### EXERCISE OBJECTIVE
The data must be written out once more, precisely as given.

# # # # #

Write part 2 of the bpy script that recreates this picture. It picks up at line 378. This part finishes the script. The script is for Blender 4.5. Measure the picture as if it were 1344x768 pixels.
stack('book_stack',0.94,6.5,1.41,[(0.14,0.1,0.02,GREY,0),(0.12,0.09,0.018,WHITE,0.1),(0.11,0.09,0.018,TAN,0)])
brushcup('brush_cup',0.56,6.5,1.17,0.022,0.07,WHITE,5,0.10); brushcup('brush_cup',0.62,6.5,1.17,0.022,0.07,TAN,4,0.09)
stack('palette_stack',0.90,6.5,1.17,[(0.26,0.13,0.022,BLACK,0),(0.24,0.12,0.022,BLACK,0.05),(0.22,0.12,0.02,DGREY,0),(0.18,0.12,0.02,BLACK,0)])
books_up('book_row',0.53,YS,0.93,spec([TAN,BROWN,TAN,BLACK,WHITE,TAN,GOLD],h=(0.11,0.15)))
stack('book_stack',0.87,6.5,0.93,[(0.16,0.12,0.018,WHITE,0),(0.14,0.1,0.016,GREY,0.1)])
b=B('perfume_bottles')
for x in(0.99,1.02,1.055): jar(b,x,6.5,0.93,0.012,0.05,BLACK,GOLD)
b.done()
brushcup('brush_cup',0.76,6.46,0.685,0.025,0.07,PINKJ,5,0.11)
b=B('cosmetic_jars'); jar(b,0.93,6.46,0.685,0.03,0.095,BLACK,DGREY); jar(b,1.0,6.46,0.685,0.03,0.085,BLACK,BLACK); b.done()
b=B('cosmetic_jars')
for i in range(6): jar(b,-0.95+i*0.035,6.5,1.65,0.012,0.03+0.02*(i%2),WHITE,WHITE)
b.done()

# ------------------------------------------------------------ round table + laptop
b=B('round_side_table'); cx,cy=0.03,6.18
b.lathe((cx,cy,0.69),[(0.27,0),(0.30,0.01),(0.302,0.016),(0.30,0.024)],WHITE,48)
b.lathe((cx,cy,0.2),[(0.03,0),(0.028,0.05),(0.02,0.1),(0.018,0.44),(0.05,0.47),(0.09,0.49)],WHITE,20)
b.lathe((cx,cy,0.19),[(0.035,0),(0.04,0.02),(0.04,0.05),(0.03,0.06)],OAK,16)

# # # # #

### TASK SOLUTION
Write part 2 of the bpy script that recreates this picture. It picks up at line 378. This part finishes the script. The script is for Blender 4.5. Measure the picture as if it were 1344x768 pixels.
stack('book_stack',0.94,6.5,1.41,[(0.14,0.1,0.02,GREY,0),(0.12,0.09,0.018,WHITE,0.1),(0.11,0.09,0.018,TAN,0)])
brushcup('brush_cup',0.56,6.5,1.17,0.022,0.07,WHITE,5,0.10); brushcup('brush_cup',0.62,6.5,1.17,0.022,0.07,TAN,4,0.09)
stack('palette_stack',0.90,6.5,1.17,[(0.26,0.13,0.022,BLACK,0),(0.24,0.12,0.022,BLACK,0.05),(0.22,0.12,0.02,DGREY,0),(0.18,0.12,0.02,BLACK,0)])
books_up('book_row',0.53,YS,0.93,spec([TAN,BROWN,TAN,BLACK,WHITE,TAN,GOLD],h=(0.11,0.15)))
stack('book_stack',0.87,6.5,0.93,[(0.16,0.12,0.018,WHITE,0),(0.14,0.1,0.016,GREY,0.1)])
b=B('perfume_bottles')
for x in(0.99,1.02,1.055): jar(b,x,6.5,0.93,0.012,0.05,BLACK,GOLD)
b.done()
brushcup('brush_cup',0.76,6.46,0.685,0.025,0.07,PINKJ,5,0.11)
b=B('cosmetic_jars'); jar(b,0.93,6.46,0.685,0.03,0.095,BLACK,DGREY); jar(b,1.0,6.46,0.685,0.03,0.085,BLACK,BLACK); b.done()
b=B('cosmetic_jars')
for i in range(6): jar(b,-0.95+i*0.035,6.5,1.65,0.012,0.03+0.02*(i%2),WHITE,WHITE)
b.done()

# ------------------------------------------------------------ round table + laptop
b=B('round_side_table'); cx,cy=0.03,6.18
b.lathe((cx,cy,0.69),[(0.27,0),(0.30,0.01),(0.302,0.016),(0.30,0.024)],WHITE,48)
b.lathe((cx,cy,0.2),[(0.03,0),(0.028,0.05),(0.02,0.1),(0.018,0.44),(0.05,0.47),(0.09,0.49)],WHITE,20)
b.lathe((cx,cy,0.19),[(0.035,0),(0.04,0.02),(0.04,0.05),(0.03,0.06)],OAK,16)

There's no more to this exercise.